Thursday 16 September 2010

Non-textbook Memphibians, volume 2

Memphis's musical heritage is so rich and varied that inevitably people have to resort to categorization, stereotypes and cliches to try to make some sense of it all. I see it all as one continuum, but I guess some people find it easier to ghetto-ize it as "country," "rockabilly," "soul," "blues," "funk," "trashabilly," "lo-fi shitrock," etc. The term "avant garde" doesn't get bandied about much, because I guess Memphis is seen as having made very little contribution to this arena, at least in the sense of "serious music," but it did give the world one very remarkable and influential character in the shape of Jon Hassell.
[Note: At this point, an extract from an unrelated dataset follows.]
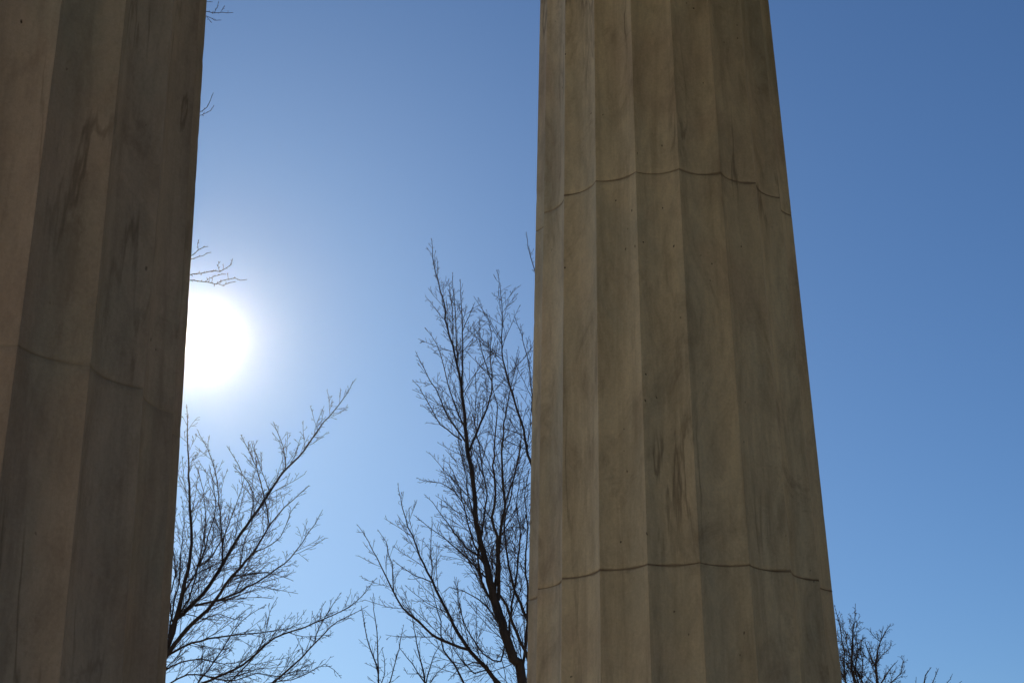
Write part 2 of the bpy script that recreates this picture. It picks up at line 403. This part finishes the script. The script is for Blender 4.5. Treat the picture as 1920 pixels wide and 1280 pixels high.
def make_tree(name, label, Y, trunk_px, limbs, cfg, seed, group=None, mats=(None, None), depth=1.0):
    rnd = random.Random(seed)
    P = [at(x, y, Y) for x, y, r in trunk_px]
    base = P[0].copy(); base.z = GROUND_Z - 0.05
    root = empty(name, (base.x, base.y, GROUND_Z)); tag(root, label, 'tree', group)
    px = Y / FPX                                            # metres per photo pixel here
    m_bark = mats[0] or M_BARK; m_twig = mats[1] or M_TWIG
    rp = [r * px for x, y, r in trunk_px]
    # trunk down to the ground
    foot_r = rp[0] * (1 + 0.10 * (P[0].z - GROUND_Z)) 
    lean_x = cfg.get('foot_dx', 0.0)
    base.x += lean_x; root.location.x += lean_x
    mid = base.lerp(P[0], 0.5); mid.x += 0.06
    TP = [base, base.lerp(P[0], 0.12), mid] + P
    TR = [foot_r * 1.45, foot_r, (foot_r + rp[0]) / 2] + rp
    # little depth wander on the upper trunk
    for i in range(4, len(TP)):
        TP[i] = TP[i] + (TP[i] - EYE).normalized() * (rnd.uniform(-1, 1) * 0.12 * depth)
    crown = Tubes(); tip = cfg['tip']
    def radii(path, ctrl, cr):
        # radius by arc length between control radii
        cum = [0.0]
        for i in range(1, len(path)): cum.append(cum[-1] + (path[i] - path[i - 1]).length)
        cc = [0.0]
        for i in range(1, len(ctrl)): cc.append(cc[-1] + (ctrl[i] - ctrl[i - 1]).length)
        out = []
        for c in cum:
            q = c / cum[-1] * cc[-1]; j = 0
            while j < len(cc) - 2 and cc[j + 1] < q: j += 1
            f = (q - cc[j]) / max(cc[j + 1] - cc[j], 1e-6)
            out.append(cr[j] + (cr[j + 1] - cr[j]) * min(max(f, 0), 1))
        return out
    def dress(path, rads, dens, spur, start=0.0):
        cum = 0.0; total = sum((path[i + 1] - path[i]).length for i in range(len(path) - 1))
        nb = cfg['gap'][0] * rnd.uniform(0.4, 1.0) / dens + start * total; ns = cfg['spur_gap'] + start * total
        for i in range(len(path) - 1):
            a, b = path[i], path[i + 1]; L = (b - a).length; t = (b - a).normalized()
            while nb < cum + L:
                p = a.lerp(b, (nb - cum) / L); ang = R(rnd.uniform(*cfg['ang']))
                q = (t * math.cos(ang) + rand_perp(t, rnd) * math.sin(ang)).normalized()
                rem = (total - nb)
                ln = min(cfg['len'][1][1] * rnd.uniform(0.45, 1.0), rem * rnd.uniform(0.2, 0.6) + cfg['len'][1][0] * 0.15)
                grow(crown, p, q, ln, max(tip, min(rads[i] * 0.5, ln * 0.007)), 1, cfg, rnd)
                nb += cfg['gap'][0] / dens * rnd.uniform(0.4, 1.6)
            while ns < cum + L:
                p = a.lerp(b, (ns - cum) / L); ang = R(rnd.uniform(45, 85))
                q = (t * math.cos(ang) + rand_perp(t, rnd) * math.sin(ang)).normalized()
                grow(crown, p, q, rnd.uniform(*cfg['spur']) * spur * min(1.0, 0.35 + 0.65 * (total - ns) / min(14 * cfg['spur'][1], 0.5 * total)), tip * cfg.get('bud', 0.9), 9, cfg, rnd)
                ns += cfg['spur_gap'] * rnd.uniform(0.4, 1.6)
            cum += L
    path = smooth_path(TP, cfg['step'], rnd, cfg['wob'])
    rads = radii(path, TP, TR)
    tb = Tubes(); tb.add(path, rads, 10); tb.obj('trunk', m_bark, root)
    cut = next((i for i, p in enumerate(path) if p.z > P[0].z - 0.3), 0)
    if cfg.get('dress_trunk', True): dress(path[cut:], rads[cut:], 1.0, 1.0)
    for li, lb in enumerate(limbs):
        pts_px, r0, r1 = lb[0], lb[1], lb[2]
        dens = lb[3] if len(lb) > 3 else 1.0
        side = rnd.choice((-1, 1)) * rnd.uniform(0.3, 1.0) * depth
        # the limb leaves its parent and leans nearer or farther
        Q = []; n = len(pts_px)
        tot = math.hypot(pts_px[-1][0] - pts_px[0][0], pts_px[-1][1] - pts_px[0][1]) * px
        for i, (x, y) in enumerate(pts_px):
            dY = side * 0.38 * tot * (i / (n - 1)) ** 1.2
            Q.append(at(x, y, Y + dY))
        pth = smooth_path(Q, cfg['step'], rnd, cfg['wob'])
        rd = radii(pth, [Q[0], Q[-1]], [r0 * px * 1.2, max(r1 * px, tip)])
        tb = Tubes(); tb.add(pth, rd, 7); tb.obj('limb', m_bark, root)
        dress(pth, rd, dens, 1.0, 0.04)
    crown.obj('crown', m_twig, root)
    print(name, 'crown faces', len(crown.f))
    return root

def cfg_for(Y, **kw):
    p = Y / FPX
    c = dict(step=16 * p, wob=0.8 * p, kink=0.075, up=0.16, tip=0.38 * p, levels=3, ang=(20, 50),
             gap=[15.5 * p, 12 * p, 8 * p], len={1: (16 * p, 140 * p), 2: (6 * p, 55 * p), 3: (3.5 * p, 15 * p)},
             spur_gap=5.5 * p, spur=(3 * p, 11 * p))
    c.update(kw); return c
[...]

Most Memphians have probably never heard of him, and to be fair, he doesn't make much of his affiliation with his home town, yet for all his relative obscurity, his profound influence has been acknowledged by many more familiar musicians. The seminal Eno/Byrne collaboration "My Life in the Bush of Ghosts," which I listened to religiously upon its release, had a tremendous and lasting influence on the direction of electronic music (hello Moby?), and it was initially conceived around Jon Hassell, though he seems to have been rather abruptly written out of the project before it really began - a turn of events which he seems to have been very bitter about for many years. His rich and varied body of work rewards exploration, and he just keeps on going.